When it comes to examining socio-political issues, the stark reality of our 21st-century world can be seen in how many more people consult Ariana Grande over someone like Maajid Nawaz. They are, perhaps, even more likely to consult Ariana Grande than they are a dictionary; if they did look up the term, they’d see that terrorism requires a political motive, the kind of motive Stephen Paddock apparently lacked.

A few days after the shooting, on Tuesday, October 3, 2017, Home Secretary Amber Rudd announced that those ‘who repeatedly view terrorist content online could face up to 15 years behind bars in a move designed to tighten the laws tackling radicalisation…’ This included viewing ‘far-right propaganda’ and online content considered ‘extremist material’.

It was convenient that Amber Rudd would start talking about the Terrorism Act during a time when the very definition of terrorism was being widely discussed in the public sphere. Quite frankly, obfuscating the definition of language to suit a political interest unintentionally opens the way for an authoritarian manipulation of the law.

Masha Gessen, writing for The New Yorker, articulated this point in her article, ‘Why We Should Resist Calling the Las Vegas Shooting “Terrorism”’. The Russian-American journalist rightly discussed the ramifications of broadening the use of the term ‘terrorism’, saying, ‘More people, potentially, would be subjected to entrapment, inflated sentences, and torture conditions—hardly a desirable outcome, even if the injustice would be spread a little more fairly.’

It seems the public’s sudden desire to broaden the use of the term terrorism, coinciding with Amber Rudd’s extension of the Terrorism Act, could spell disaster for genuine social dissidence, especially where it is organised online.

After all, the police have a history of abusing anti-terror legislation.

The Terrorism Act 2000, for example, was routinely used to quell social dissidence in the past. At a 2005 Labour conference, peace activist Walter Wolfgang was briefly detained under these powers for the crime of criticising a foreign policy speech.

Under the powers specifically granted by Section 44, countless citizens were stopped and searched in ways that have been ruled illegal by the European Court of Human Rights. Time and time again the Terrorism Act was used against activists, protestors, and their allies, usually when the British Government were involved in morally dubious activities, such as the arms fair hosted at London’s Docklands in 2003 where 61 arrests were made.

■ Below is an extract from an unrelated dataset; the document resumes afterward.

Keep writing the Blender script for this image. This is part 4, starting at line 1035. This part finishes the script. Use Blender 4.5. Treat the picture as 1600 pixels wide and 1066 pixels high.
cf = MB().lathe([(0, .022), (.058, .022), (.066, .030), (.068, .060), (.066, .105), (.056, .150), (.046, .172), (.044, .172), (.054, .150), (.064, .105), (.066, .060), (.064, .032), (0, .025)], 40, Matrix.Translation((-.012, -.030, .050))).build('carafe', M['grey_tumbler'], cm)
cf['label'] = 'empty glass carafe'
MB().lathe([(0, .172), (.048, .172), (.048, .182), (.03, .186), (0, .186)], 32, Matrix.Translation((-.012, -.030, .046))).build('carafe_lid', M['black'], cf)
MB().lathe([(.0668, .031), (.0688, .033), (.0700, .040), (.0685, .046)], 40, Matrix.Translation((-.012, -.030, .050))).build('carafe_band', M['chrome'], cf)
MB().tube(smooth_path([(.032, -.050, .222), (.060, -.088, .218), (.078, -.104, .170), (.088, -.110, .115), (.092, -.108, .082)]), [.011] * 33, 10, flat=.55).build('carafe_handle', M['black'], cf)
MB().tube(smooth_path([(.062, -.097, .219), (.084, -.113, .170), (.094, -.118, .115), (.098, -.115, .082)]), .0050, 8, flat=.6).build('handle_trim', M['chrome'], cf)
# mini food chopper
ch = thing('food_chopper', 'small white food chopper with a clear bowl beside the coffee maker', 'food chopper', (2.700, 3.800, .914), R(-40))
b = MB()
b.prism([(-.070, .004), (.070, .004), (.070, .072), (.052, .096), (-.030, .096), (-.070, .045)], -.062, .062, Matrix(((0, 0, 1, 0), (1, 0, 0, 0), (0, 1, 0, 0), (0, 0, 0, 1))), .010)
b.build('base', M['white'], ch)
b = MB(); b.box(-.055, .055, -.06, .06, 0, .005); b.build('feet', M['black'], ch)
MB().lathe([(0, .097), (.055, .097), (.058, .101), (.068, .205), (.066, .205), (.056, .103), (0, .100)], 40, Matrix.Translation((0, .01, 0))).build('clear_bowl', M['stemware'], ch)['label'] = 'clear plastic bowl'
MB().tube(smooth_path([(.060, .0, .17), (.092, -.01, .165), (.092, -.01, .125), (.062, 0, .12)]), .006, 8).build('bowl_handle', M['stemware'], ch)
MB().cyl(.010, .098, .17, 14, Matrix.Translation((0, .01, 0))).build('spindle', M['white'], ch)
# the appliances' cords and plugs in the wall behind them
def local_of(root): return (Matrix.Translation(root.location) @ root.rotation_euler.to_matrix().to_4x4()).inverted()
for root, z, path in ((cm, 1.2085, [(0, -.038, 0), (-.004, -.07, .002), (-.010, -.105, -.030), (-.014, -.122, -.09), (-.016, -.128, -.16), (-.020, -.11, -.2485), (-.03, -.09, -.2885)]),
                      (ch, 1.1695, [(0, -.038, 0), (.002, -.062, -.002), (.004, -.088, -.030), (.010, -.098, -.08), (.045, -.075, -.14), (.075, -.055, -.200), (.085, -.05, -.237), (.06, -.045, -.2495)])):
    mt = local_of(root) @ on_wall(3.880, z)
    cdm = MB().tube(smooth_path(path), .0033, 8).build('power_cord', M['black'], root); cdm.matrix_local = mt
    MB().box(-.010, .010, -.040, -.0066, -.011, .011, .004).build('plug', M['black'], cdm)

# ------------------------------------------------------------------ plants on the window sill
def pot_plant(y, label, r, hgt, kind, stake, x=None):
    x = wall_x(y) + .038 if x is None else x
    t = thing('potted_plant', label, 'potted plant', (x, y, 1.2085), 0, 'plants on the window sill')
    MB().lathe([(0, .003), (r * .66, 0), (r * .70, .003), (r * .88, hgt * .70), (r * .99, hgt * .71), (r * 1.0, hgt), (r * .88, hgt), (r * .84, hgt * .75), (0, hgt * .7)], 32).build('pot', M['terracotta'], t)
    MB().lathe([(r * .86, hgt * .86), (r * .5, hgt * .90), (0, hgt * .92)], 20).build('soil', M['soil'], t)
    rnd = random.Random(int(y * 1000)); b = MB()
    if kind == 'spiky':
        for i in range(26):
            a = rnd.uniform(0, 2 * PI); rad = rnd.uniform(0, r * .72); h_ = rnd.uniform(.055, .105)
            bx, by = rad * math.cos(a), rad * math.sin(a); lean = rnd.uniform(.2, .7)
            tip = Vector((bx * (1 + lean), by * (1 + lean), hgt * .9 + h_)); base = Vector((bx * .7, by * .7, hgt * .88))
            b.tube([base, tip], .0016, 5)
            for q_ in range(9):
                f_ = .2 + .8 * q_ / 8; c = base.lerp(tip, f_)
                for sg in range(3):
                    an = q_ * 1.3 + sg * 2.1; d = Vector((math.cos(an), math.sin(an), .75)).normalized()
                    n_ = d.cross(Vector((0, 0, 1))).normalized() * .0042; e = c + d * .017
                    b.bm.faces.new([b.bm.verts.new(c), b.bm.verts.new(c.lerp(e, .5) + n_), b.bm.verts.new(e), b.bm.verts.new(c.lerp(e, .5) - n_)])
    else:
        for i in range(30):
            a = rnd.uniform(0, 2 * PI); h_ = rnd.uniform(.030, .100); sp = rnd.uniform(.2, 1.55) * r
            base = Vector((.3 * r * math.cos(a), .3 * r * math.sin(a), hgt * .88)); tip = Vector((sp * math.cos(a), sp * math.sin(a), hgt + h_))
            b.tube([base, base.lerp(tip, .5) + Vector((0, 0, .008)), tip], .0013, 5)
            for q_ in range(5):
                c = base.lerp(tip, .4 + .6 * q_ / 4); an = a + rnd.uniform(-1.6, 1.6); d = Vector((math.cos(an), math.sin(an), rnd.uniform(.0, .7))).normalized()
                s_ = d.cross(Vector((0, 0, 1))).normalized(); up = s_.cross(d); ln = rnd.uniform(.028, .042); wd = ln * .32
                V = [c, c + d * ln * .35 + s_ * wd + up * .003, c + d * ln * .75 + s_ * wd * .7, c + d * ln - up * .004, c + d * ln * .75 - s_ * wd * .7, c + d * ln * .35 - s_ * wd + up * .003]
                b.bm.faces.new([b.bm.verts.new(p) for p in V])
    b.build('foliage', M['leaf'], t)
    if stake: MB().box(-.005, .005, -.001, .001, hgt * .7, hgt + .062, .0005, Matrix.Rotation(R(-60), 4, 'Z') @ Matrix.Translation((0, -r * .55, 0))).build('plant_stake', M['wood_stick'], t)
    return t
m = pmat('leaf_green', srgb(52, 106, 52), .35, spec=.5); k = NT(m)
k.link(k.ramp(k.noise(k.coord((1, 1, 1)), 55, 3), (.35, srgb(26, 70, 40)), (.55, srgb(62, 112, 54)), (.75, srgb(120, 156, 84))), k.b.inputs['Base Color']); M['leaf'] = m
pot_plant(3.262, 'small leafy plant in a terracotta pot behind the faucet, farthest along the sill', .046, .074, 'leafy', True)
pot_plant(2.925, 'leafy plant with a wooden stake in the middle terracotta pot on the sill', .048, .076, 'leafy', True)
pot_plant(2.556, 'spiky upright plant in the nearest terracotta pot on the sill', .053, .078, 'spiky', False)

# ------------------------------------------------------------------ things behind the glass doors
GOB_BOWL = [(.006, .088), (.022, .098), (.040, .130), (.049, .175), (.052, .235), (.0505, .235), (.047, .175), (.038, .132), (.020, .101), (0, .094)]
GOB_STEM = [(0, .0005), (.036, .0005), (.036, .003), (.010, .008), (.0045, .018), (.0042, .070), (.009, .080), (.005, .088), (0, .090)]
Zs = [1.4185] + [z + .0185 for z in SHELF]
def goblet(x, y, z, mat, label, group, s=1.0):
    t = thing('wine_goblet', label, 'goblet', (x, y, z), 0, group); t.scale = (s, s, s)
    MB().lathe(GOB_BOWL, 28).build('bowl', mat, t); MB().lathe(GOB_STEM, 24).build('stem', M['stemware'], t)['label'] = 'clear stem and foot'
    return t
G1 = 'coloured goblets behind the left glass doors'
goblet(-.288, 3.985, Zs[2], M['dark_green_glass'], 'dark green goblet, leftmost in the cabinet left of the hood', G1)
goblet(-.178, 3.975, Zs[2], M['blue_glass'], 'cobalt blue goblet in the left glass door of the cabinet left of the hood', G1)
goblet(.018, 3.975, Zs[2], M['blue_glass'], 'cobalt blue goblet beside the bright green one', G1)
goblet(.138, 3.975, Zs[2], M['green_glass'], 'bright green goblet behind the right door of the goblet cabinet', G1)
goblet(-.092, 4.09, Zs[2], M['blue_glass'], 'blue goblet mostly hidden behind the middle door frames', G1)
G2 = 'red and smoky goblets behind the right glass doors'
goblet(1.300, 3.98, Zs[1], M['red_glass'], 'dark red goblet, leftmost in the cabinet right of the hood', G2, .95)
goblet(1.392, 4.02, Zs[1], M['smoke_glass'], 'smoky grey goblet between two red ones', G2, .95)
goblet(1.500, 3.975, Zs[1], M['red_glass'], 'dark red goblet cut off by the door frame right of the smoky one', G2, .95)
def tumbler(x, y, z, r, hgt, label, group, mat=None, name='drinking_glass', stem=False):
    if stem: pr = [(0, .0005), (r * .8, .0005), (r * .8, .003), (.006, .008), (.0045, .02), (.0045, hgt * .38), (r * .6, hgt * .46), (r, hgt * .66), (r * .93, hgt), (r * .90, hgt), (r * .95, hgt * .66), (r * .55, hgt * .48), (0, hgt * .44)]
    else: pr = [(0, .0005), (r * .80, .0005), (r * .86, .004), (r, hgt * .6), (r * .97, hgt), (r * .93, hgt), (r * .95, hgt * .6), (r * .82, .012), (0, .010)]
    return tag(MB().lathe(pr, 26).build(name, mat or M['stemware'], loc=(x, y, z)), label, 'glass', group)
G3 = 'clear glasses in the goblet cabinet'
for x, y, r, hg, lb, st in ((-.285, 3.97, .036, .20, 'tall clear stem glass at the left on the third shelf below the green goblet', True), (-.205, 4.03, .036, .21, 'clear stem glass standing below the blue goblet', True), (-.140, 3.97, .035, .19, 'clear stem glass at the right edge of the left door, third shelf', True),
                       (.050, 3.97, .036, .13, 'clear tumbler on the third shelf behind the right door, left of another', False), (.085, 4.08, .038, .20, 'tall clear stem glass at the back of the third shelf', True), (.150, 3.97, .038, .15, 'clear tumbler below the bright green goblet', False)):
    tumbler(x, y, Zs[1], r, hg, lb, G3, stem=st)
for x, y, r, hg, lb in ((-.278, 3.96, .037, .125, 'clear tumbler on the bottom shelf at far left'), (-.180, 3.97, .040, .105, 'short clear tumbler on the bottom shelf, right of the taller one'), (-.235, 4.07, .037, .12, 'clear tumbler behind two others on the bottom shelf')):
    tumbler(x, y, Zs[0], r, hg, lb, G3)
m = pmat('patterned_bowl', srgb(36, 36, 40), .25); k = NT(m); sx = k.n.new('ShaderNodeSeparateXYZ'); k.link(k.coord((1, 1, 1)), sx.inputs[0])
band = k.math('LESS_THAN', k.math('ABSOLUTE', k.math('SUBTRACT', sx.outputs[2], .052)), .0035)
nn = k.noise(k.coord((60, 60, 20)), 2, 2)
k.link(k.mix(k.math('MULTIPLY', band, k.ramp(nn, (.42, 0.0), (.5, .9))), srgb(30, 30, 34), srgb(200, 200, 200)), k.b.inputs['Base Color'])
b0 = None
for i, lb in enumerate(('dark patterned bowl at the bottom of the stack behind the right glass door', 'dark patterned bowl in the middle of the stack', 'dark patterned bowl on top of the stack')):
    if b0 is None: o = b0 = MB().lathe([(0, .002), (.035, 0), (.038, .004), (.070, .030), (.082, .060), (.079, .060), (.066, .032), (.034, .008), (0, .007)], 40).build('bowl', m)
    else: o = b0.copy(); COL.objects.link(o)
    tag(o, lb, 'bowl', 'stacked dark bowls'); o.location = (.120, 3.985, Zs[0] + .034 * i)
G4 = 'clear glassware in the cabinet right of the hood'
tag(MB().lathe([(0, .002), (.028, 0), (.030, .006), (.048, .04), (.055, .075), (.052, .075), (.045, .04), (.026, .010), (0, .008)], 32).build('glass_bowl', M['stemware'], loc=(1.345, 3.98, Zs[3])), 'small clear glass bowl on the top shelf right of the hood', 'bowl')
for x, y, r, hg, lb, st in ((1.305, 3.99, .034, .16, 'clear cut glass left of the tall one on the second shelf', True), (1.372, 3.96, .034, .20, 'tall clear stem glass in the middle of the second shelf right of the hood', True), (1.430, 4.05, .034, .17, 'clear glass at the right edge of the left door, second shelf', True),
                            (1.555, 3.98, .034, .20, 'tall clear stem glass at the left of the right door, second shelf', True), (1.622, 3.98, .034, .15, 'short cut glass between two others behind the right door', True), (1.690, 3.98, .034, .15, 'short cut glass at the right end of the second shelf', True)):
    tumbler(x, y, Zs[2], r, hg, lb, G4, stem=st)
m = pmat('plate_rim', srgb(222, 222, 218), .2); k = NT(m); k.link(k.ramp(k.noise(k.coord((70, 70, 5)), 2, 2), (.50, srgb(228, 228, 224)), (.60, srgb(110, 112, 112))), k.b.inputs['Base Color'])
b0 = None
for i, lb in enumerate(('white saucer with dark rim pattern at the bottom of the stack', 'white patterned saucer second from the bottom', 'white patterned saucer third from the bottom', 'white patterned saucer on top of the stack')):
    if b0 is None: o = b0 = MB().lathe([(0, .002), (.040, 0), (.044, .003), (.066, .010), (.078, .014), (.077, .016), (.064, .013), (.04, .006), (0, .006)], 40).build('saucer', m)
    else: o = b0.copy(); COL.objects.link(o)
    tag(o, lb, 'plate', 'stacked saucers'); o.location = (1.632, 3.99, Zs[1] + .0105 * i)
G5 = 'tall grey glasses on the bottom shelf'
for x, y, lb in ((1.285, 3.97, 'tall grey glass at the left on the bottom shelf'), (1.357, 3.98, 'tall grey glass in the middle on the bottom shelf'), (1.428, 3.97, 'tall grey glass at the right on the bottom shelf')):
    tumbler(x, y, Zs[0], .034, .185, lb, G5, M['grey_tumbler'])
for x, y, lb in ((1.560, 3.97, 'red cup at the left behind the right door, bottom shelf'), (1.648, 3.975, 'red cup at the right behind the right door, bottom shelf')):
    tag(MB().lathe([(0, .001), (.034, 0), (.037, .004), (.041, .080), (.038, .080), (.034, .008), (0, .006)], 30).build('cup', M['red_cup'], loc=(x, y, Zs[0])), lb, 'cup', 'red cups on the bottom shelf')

The Counter-Terrorism and Security Act 2015 proposed by Theresa May in November 2014 is now being used to ‘monitor and control the actions of those who pose a threat’ and to ‘combat the underlying ideology that feeds, supports and sanctions terrorism’.

Words do matter, and by broadening the use of terms like ‘terrorism’ we will unwittingly make ourselves targets for our own governments.